Considering the case, then, from the standpoint of the court below, I think there was error in those parts of his charge to which the plaintiff excepted. It is true the jury believed the plaintiff as to the speed of the train in preference to the conductor and the disinterested witnesses of the defendant who lived in Matthews. The plaintiff said the train was going about the speed of a fast walk. The conductor and the other witnesses for the defendant said that its speed was ten or fifteen miles an hour.
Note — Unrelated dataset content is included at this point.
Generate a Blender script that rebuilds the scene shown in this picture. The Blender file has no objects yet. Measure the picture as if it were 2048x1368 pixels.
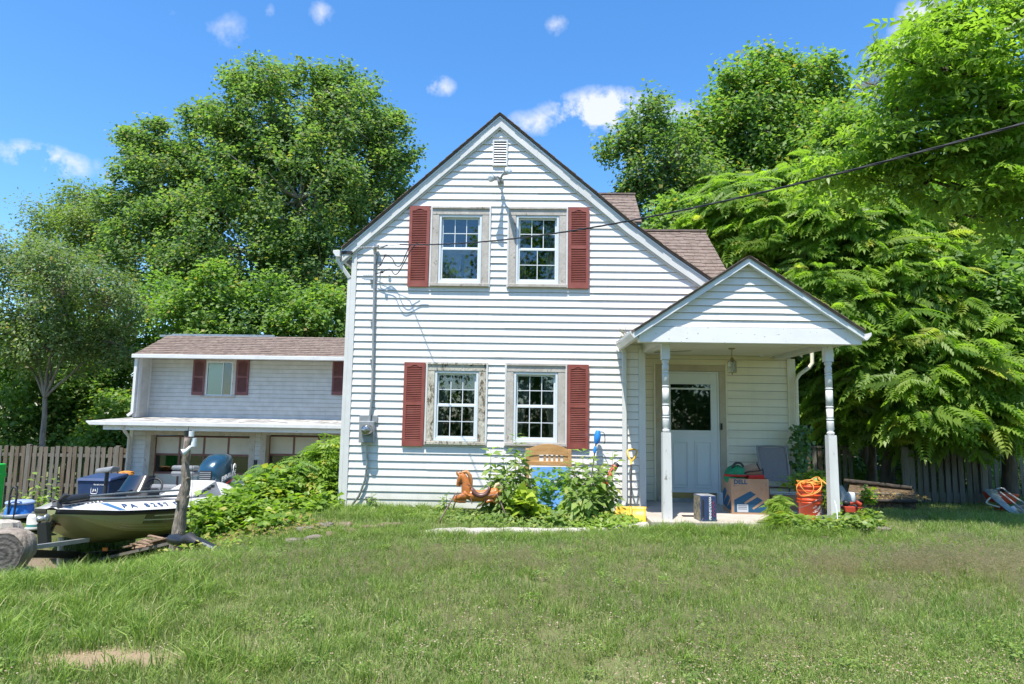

His Honor instructed the jury that if they should find that the train was not moving faster than a fast walk and the danger not being apparent to a reasonable man, and that if he was told by the conductor, that is, if they should find as a fact from the greater weight of the evidence that the conductor did tell him to get off, they should answer the first issue (as to the de*573fendant’s negligence) “Yes.” In that, we think there was error. The plaintiff’s own testimony showed that he contributed to his own injury. His standing on the bottom step of the train attempting to alight under its speed, as testified to by himself, and being in a position of danger liable to be thrown off by a jerk or wrench of the cars, was in itself contributory negligence and the getting off under the circumstances was unreasonable.